Any good hardware design needs a solid development environment to help debug and isolate issues as they arise. The final FlighCPU will be etched on a PCB, but until then, I needed to rely on breadboard and the Arduino Uno.
All sensors where purchased off of eBay for relatively inexpensive prices. If you can absorb the slow shipping speeds, this is definitely the way to go. The Humidity/Temperature sensor was a left over from an IOT project I worked on, so that sensor stands out from the rest (although it still uses I2C so I was all set on that front).
Development consisted of attached each sensor to the Arduino using the I2C bus (SDA-Pin 4, SCL-Pin 5)- and using the Wire (I2C) library to test communications. Well that was for the Humidity/Temperature sensor. For all other sensors, I was able to find open source libraries to help communicate with each sensor and pull the appropriate data.

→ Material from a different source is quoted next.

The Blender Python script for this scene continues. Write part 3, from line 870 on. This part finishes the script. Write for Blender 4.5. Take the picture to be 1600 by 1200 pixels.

Once I was able to confirm the Arduino could communicate independently with all sensors, it was time to daisy chain them to the I2C bus and make sure I could talk to all of them. I2C allows for devices to have unique addresses, so when you communicate on the bus, on the desired device will respond. Some I2C devices have multiple addresses, allowing you to avoid any conflict with multiple devices. Luckily, all hardware we selected had different addresses, and talking to each one while on the bus was no problem.